How the independence camp intends to rule remains a mystery, however — and should its leaders fail to put their house in order, Catalans may even have to return to the polls.
“It is unclear whether Puigdemont will be able to be re-appointed... as he will be arrested if he comes back to Spain,” Barroso said.
“As a result, the investiture process will be far from straightforward, and the risk of new elections in 2018 remains high,” he added.
“The investiture of a new first minister is likely to be a protracted and noisy process,” he said.
Puigdemont faces charges of rebellion, sedition and misuse of funds in Spain.
Other independence leaders, including Puigdemont’s former deputy Oriol Junqueras, are behind bars pending trial.
And a Spanish judge on Friday expanded a probe into the secessionist bid to include another six independence leaders, including former regional President Artur Mas, according to a court decision seen by AFP.
Meanwhile, in a clear indicator of the gulf over independence afflicting Catalan society, anti-secessionist centrist party Ciudadanos won the biggest individual result with 37 of the 135 seats in the regional Parliament.

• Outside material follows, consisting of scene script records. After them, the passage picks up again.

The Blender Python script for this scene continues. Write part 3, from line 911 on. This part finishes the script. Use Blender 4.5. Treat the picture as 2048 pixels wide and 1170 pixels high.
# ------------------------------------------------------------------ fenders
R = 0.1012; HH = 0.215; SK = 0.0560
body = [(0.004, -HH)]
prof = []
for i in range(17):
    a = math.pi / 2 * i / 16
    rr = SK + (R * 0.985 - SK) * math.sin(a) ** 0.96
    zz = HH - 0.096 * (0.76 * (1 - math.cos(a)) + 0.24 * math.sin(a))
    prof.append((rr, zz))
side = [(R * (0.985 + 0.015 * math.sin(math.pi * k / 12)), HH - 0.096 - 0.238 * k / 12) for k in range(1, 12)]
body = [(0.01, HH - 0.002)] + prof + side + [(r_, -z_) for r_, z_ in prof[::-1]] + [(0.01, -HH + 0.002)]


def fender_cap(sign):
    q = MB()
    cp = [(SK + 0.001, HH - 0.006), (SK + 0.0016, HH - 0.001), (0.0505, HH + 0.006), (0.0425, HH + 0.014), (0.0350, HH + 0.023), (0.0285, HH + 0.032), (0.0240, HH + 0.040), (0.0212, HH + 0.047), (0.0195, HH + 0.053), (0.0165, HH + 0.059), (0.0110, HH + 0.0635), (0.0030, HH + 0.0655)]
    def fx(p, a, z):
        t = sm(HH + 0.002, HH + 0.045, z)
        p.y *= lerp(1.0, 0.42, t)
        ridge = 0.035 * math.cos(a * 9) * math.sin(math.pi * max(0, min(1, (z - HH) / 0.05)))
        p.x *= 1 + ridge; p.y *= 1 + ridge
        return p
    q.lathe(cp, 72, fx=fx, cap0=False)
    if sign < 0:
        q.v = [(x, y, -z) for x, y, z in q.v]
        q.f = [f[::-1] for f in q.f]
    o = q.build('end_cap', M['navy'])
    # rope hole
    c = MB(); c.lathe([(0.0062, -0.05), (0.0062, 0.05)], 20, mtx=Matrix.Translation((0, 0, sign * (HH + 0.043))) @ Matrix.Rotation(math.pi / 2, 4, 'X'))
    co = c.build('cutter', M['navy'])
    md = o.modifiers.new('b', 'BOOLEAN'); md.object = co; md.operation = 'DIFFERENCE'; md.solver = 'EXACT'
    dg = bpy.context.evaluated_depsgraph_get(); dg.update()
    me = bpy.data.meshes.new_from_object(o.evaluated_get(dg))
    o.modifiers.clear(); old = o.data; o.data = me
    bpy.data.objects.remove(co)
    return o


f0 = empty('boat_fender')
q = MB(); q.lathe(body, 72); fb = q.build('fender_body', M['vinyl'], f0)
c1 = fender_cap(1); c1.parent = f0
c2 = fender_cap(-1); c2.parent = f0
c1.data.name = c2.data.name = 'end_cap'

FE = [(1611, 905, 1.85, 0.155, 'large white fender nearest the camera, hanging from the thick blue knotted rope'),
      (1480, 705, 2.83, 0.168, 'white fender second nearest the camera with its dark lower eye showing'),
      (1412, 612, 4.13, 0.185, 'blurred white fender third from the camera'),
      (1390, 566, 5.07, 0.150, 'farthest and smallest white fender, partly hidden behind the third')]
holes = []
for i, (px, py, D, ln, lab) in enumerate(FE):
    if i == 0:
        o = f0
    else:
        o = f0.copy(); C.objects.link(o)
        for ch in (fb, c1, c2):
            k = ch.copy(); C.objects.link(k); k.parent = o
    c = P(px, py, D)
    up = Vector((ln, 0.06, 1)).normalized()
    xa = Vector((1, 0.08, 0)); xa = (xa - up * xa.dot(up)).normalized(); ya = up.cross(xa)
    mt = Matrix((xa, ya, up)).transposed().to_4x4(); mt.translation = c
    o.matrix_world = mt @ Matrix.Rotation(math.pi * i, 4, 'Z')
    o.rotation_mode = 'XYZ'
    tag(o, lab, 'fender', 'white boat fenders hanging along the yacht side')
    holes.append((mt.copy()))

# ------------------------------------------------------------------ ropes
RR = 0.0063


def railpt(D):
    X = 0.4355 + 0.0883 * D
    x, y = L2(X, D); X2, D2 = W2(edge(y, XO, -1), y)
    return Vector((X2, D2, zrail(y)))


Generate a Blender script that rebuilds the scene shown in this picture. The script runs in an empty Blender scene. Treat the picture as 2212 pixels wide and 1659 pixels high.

Unless the three pro-independence lists fail to clinch a deal to work together in the coming months, however, they will govern Catalonia with 70 seats — two less than their previous tally.
Ciudadanos’s candidate Ines Arrimadas saw the glass half-full for the anti-independence side.
The fragmented vote result shows Spain and the world “that here in Catalonia there has never been a secessionist majority,” she told reporters.
Rajoy has repeatedly said there can be no talks unless separatists abandon their independence drive.
Pablo Casado of Rajoy’s PP party warned the separatists that “whatever new government rules the region, (the separatists) know the consequences for breaking the law.”
Crucially, for all the talk that the separatist cause had been legitimized, analysts predict a softening around the edges of the independence bid.
The Catalan business elite, some of whose members have close links with Puigdemont’s party, “know that they have to give a fresh boost to tourism and the economy,” sociologist Narciso Michavila told AFP.
At stake in the crisis is the economy of a region that has seen its tourism sector suffer and more than 3,100 companies — including the largest banks, utilities and insurers — move their legal headquarters out of Catalonia.